Several of the pieces I sold had lives before me. They’ll have lives after. I think that’s really fun to be a part of.
What I’m taking into next year
The circulation model works for me, and I hope it may work for you too. Not minimalism, not deprivation—just paying attention to what comes in and what goes out. My closet is roughly the same size it was in January, but it feels more mine.
Secondhand isn’t a compromise. It’s how I access quality I couldn’t otherwise afford. Phoebe Philo-era Celine on a founder’s salary only happens this way.
And the metric I keep coming back to isn’t cost-per-wear or even “staying power” exactly. It’s more like: will this still be bringing me joy in a year? Not because I forgot to sell it, but because I keep choosing it.
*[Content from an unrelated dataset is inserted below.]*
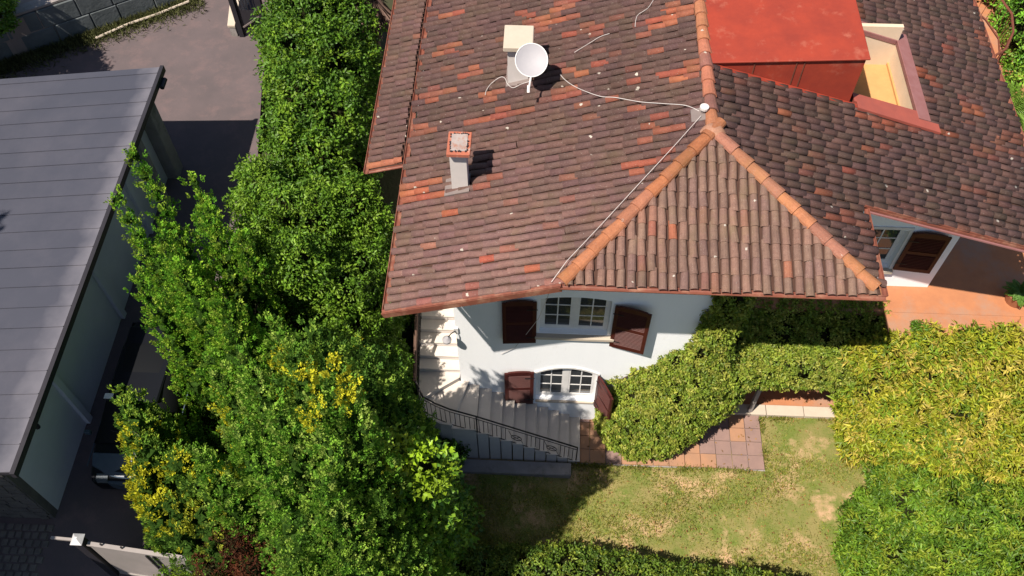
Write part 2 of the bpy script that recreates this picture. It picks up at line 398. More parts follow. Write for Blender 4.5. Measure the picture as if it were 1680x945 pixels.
def shutter(hinge, width, z0, z1, ang, y, label, arch=.06, side=1, louvre=True):
    """leaf hinged at x=hinge; side=+1 opens to the right of the hinge, ang = degrees away from the wall"""
    a = math.radians(ang)
    o_ = Vector((hinge, y-.045, 0)); d = Vector((side*math.cos(a), -math.sin(a), 0)); nrm = Vector((-d.y*side, d.x*side, 0))
    if nrm.y > 0: nrm = -nrm
    def P(u, v, t): return o_+d*u+nrm*t+Vector((0, 0, v))
    def bx(m, u0, u1, v0, v1, t0, t1):
        q = [P(u0,v0,t0),P(u1,v0,t0),P(u1,v0,t1),P(u0,v0,t1),P(u0,v1,t0),P(u1,v1,t0),P(u1,v1,t1),P(u0,v1,t1)]
        m.hexa(q)
    m = MB(); st = .085
    bx(m, 0, st, z0, z1-.02, 0, .045); bx(m, width-st, width, z0, z1-.02, 0, .045)
    bx(m, st, width-st, z0, z0+.12, 0, .045)
    for i in range(6):
        u0 = st+(width-2*st)*i/6; u1 = st+(width-2*st)*(i+1)/6
        h = lambda u: z1-.02+arch*(1-((u/width)*2-1)**2)
        m.hexa([P(u0,z1-.13,0),P(u1,z1-.13,0),P(u1,z1-.13,.045),P(u0,z1-.13,.045),P(u0,h(u0),0),P(u1,h(u1),0),P(u1,h(u1),.045),P(u0,h(u0),.045)])
    zm = (z0+z1)/2; bx(m, st, width-st, zm-.05, zm+.05, 0, .04)
    bx(m, st, width-st, z0+.12, z1-.13, .004, .012)
    sh = m.build('shutter', m_shutter, house); sh['label'] = label
    s = MB()
    z = z0+.14
    while z < z1-.16:
        if not (zm-.08 < z < zm+.05):
            q0 = [P(st,z,.012),P(width-st,z,.012),P(width-st,z-.012,.042),P(st,z-.012,.042)]
            s.hexa(q0+[v+Vector((0,0,.012)) for v in q0])
        z += .055
    s.build('louvres', m_shutter, sh)
    for zz in (z0+.25, z1-.3):
        hg = MB(); bx(hg, -.02, .22, zz, zz+.03, .046, .054); hg.build('hinge', m_iron, sh)
shutter(-.02, .76, .30, 2.0, 4, WY, 'dark shutter left of the upper window', side=-1)
shutter(1.68, .80, .27, 1.95, 14, WY, 'shutter right of the upper window, lower half sunlit')
shutter(-.04, .72, -2.78, -1.12, 5, WY, 'dark shutter left of the lower window', side=-1)
shutter(1.56, .72, -2.78, -1.2, 62, WY, 'shutter swung out to the right of the lower window')
shutter(8.34, .84, .80, 2.2, 6, RY, 'large shutter beside the right hand window')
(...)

I bought 37% fewer pieces than last year. Spent half as much. Doubled my secondhand percentage. And I like my closet more than I did twelve months ago.
See your own numbers
Everything I just shared—the year-over-year comparison, the category breakdowns, the buy/sell circulation—comes from my Wardrobe Stats, a feature on Future Reference. If you’ve been buying or selling on the platform, your stats are waiting for you. And if you haven’t, this is your sign to start tracking. Link your email receipts, of log your purchases via one of our many options, and next December you can write your own version of this post (or at least boast to your friends about your secondhand percentage).

Here’s to a happier, ever-evolving closet in the new year!
xo - Claire













Thank you for your transparency and I love the secondhand growth! 100% agree with secondhand not being a compromise - I've found I love my secondhand pieces more than most of my new items. It was eye-opening to see my numbers on FR. Most of what I've bought new was non-apparel like legwear, but I still want to get that number down for 2026.
Ok, I am inspired! So many amazing finds, but my key takeaway is that I need to start parting with a few things.